Ann Gitter, another always-clad-in-black doyenne whose Knit Wit has been one of the city’s signature boutiques for more than 40 years, had been on Walnut for two decades. But when it came time to renew her lease, “I had an ‘aha’ moment. I realized I was shopping on Chestnut Street, not Walnut Street,” she says, citing stores like Di Bruno Bros. for food and Sephora for cosmetics. “There was not one store on my block of Walnut that I was going to on a daily basis.” She opened on Chestnut, a block from Joan, two years ago.

But while there is certainly evidence that the street is on the way back — if not to retail prominence, at least to retail relevance — the Internet may have something to say about just how relevant it again becomes. The curtain could be dropping on the age of the chic boutique. The savvy fashion customer can now spend hours mouse-clicking her way through the latest looks. Sites like Rue La La, Gilt, Net-a-Porter and Moda Operandi roll the runway right into your living room, and can have you wearing those strappy Gucci sandals without the schlep to a shop. “The consumer today is very educated,” says Gitter. “Now, by the time it comes into the store, she has already looked at it, followed it, tweeted it.”

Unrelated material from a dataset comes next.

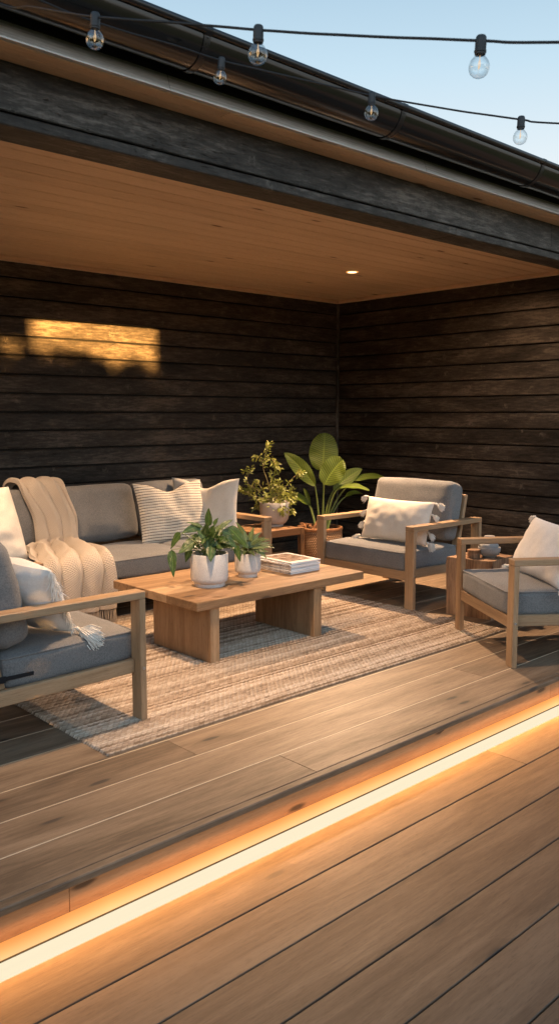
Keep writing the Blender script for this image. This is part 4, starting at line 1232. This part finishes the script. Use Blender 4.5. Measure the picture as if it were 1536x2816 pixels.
for k in range(2600):
    px, pz = rnd.choice(peaks)
    dz = abs(rnd.gauss(0, .09))
    p = V((px + rnd.gauss(0, .018 + .35 * dz), GY + .1 + rnd.uniform(-.1, .15), pz - dz - .14))
    d = V((rnd.gauss(0, 1), rnd.gauss(0, .5), rnd.gauss(.3, 1))).normalized() * rnd.uniform(.04, .08)
    leaf(b, p, p + d, .03, .05, (rnd.gauss(0, 1), -1, rnd.gauss(0, 1)), .2, 'blade', rnd.uniform(0, 9), 0, 2, 4)
for k in range(700):  # extra leaves added to dim the sun through the left gap
    p = V((rnd.uniform(xl, xp0), GY + .1 + rnd.uniform(-.1, .15), rnd.uniform(2.35, 2.66)))
    d = V((rnd.gauss(0, 1), rnd.gauss(0, .5), rnd.gauss(.3, 1))).normalized() * rnd.uniform(.05, .09)
    leaf(b, p, p + d, .04, .05, (rnd.gauss(0, 1), -1, rnd.gauss(0, 1)), .2, 'blade', rnd.uniform(0, 9), 0, 2, 4)
for k in range(1200):
    p = V((rnd.uniform(xl, xa), GY + .2 + rnd.uniform(-.2, .3), rnd.uniform(1.2, 2.40)))
    d = V((rnd.gauss(0, 1), rnd.gauss(0, .5), rnd.gauss(.3, 1))).normalized() * rnd.uniform(.05, .1)
    leaf(b, p, p + d, .05, .05, (rnd.gauss(0, 1), -1, rnd.gauss(0, 1)), .2, 'blade', rnd.uniform(0, 9), 0, 2, 4)
b.build('foliage', M['bush'], bs)
b = MB()
for px, pz in peaks: b.tube([(px, GY + .25, -.6), (px + .03, GY + .22, pz - .1)], [.02, .006], 6)
b.build('stems', M['twig'], bs)

# ------------------------------------------------------------------ sun, sky, camera
m_el = .0549
sd = V((KX, 1., -m_el)).normalized()
sun = bpy.data.lights.new('sun', 'SUN'); sun.energy = 95.; sun.angle = math.radians(.5); sun.color = (1., .50, .13)
so = bpy.data.objects.new('sun', sun); COL.objects.link(so); so.rotation_euler = sd.to_track_quat('-Z', 'Y').to_euler(); so.location = (-6, -6, 6)
w = bpy.data.worlds.new('World'); sc.world = w; w.use_nodes = True
nt = w.node_tree
bg = nt.nodes['Background']
sky = nt.nodes.new('ShaderNodeTexSky'); sky.sky_type = 'NISHITA'; sky.sun_disc = False
sky.sun_elevation = math.asin(-sd.z) ; sky.sun_rotation = math.atan2(-sd.x, -sd.y)
sky.air_density = 1.0; sky.dust_density = .6; sky.ozone_density = 1.5
tc = nt.nodes.new('ShaderNodeTexCoord'); sx_ = nt.nodes.new('ShaderNodeSeparateXYZ'); nt.links.new(tc.outputs['Generated'], sx_.inputs[0])
rp = nt.nodes.new('ShaderNodeValToRGB'); nt.links.new(sx_.outputs[2], rp.inputs[0])
els = rp.color_ramp.elements        # thin evening haze, paler towards the horizon
els[0].position = .0; els[0].color = (.80, .81, .82, 1); els[1].position = .8; els[1].color = (.13, .24, .38, 1)
for p_, c_ in ((.26, (.84, .89, .93)), (.36, (.60, .775, .90)), (.46, (.40, .585, .745))):
    e = els.new(p_); e.color = (*c_, 1)
b1 = nt.nodes.new('ShaderNodeMix'); b1.data_type = 'RGBA'; b1.blend_type = 'MULTIPLY'; b1.inputs[0].default_value = 1.
b1.inputs[7].default_value = (.62, .62, .62, 1); nt.links.new(sky.outputs[0], b1.inputs[6])
mx = nt.nodes.new('ShaderNodeMix'); mx.data_type = 'RGBA'; mx.inputs[0].default_value = .85
nt.links.new(b1.outputs[2], mx.inputs[6]); nt.links.new(rp.outputs[0], mx.inputs[7])
dt = nt.nodes.new('ShaderNodeVectorMath'); dt.operation = 'DOT_PRODUCT'; nt.links.new(tc.outputs['Generated'], dt.inputs[0])
hd = V((-sd.x, -sd.y, .35)).normalized(); dt.inputs[1].default_value = hd      # brighter evening sky on the sun's side
ml = nt.nodes.new('ShaderNodeMapRange'); ml.interpolation_type = 'SMOOTHSTEP'; nt.links.new(dt.outputs['Value'], ml.inputs[0])
ml.inputs[1].default_value = -.1; ml.inputs[2].default_value = 1.; ml.inputs[3].default_value = 1.; ml.inputs[4].default_value = 2.6
nt.links.new(mx.outputs[2], bg.inputs[0]); nt.links.new(ml.outputs[0], bg.inputs[1])

cam = bpy.data.cameras.new('camera'); co = bpy.data.objects.new('camera', cam); COL.objects.link(co); sc.camera = co
F = V((.6748594907672739, .728781956018034, -.1159376052187735)); R = V((.7337298645028765, -.6794413042615165, 0)); U = V((.07877279770280027, .08506688336795866, .9932564984414327))
mw = Matrix((R, U, -F)).transposed().to_4x4(); mw.translation = (0, 0, H); co.matrix_world = mw
cam.sensor_fit = 'VERTICAL'; cam.angle = 2 * math.atan(1408 / 2296); cam.dof.use_dof = True; cam.dof.focus_distance = 5.4; cam.dof.aperture_fstop = 4.5; cam.clip_end = 3000; cam.clip_start = .05

for o in sc.objects:
    if 'org' in o: del o['org']
sc.view_settings.view_transform = 'Standard'; sc.view_settings.look = 'None'; sc.view_settings.exposure = 0
sc.render.engine = 'CYCLES'
cy = sc.cycles
cy.use_denoising = True; cy.denoising_prefilter = 'ACCURATE'; cy.max_bounces = 8; cy.diffuse_bounces = 4; cy.glossy_bounces = 3; cy.transmission_bounces = 4; cy.transparent_max_bounces = 12
cy.caustics_reflective = False; cy.caustics_refractive = False; cy.sample_clamp_indirect = 6.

If Joan is worried her white temple will turn into a white elephant, she’s hiding it well. She says she has her core shoppers, the women (and a few style-savvy gents) who have been with her for years. And she touts her personal touch. One afternoon I watched three 20-something African-American men who work in City Hall walk into the store; Joan greeted them like they were just back from a tour of duty in Iraq. Though clearly jolted by some of the price points (“Man, I need a better job,” remarked Curtis Le Blanc, 23), the trio spent almost 45 minutes trying on things they couldn’t afford. It didn’t matter to Joan. These guys are investments. She directed them to reasonable stuff they can buy now even as she stoked a stylish dream she hopes will bring them back later, when their wallets (but, God forbid, not their waistlines) are fatter.

“The young people, they come to play with the clothes,” she says. “Other stores make them leave, because they’re not buying. They come in here, they’re treated just like everybody else. And I learn. If I’m riding the subway in New York City, I’m learning. I see those pants they’re wearing, that outfit they’re wearing. I’m always learning. Those young people are bringing something to the table: creativity, new ways to do things, talent.”

And eventually, she hopes, their Visa cards.

THE NIGHT OF THE PARTY to celebrate the store’s public opening in late August is Cirque de Joan, featuring a gaggle of live models (including four sitting in the front window); an artist painting caricatures on one of the walls; catering from Barclay Prime, Alma de Cuba and the Continental Mid-town; and a swanky guest list that includes celebrity chef Hope Cohen, Fox 29’s Mike Jerrick (in a jaunty fedora), and film-office diva Sharon Pinkenson and her signature corkscrew curls.

Again, no one eats.

As Joan takes yet another series of curtain calls, in a corner I find Curtis Le Blanc and Dominique Harper, two of those City Hall guys Joan roped in a few weeks ago. They seem slightly overwhelmed to have been invited, but then, that’s Joan’s plan — seduce the customer early and often. I ask them if they think they’ll become regulars here.

“Definitely,” Harper says. “I mean, the other stores, they’re clothes. This,” he says, glancing around at the style aristocracy assembled, “this is fashion.”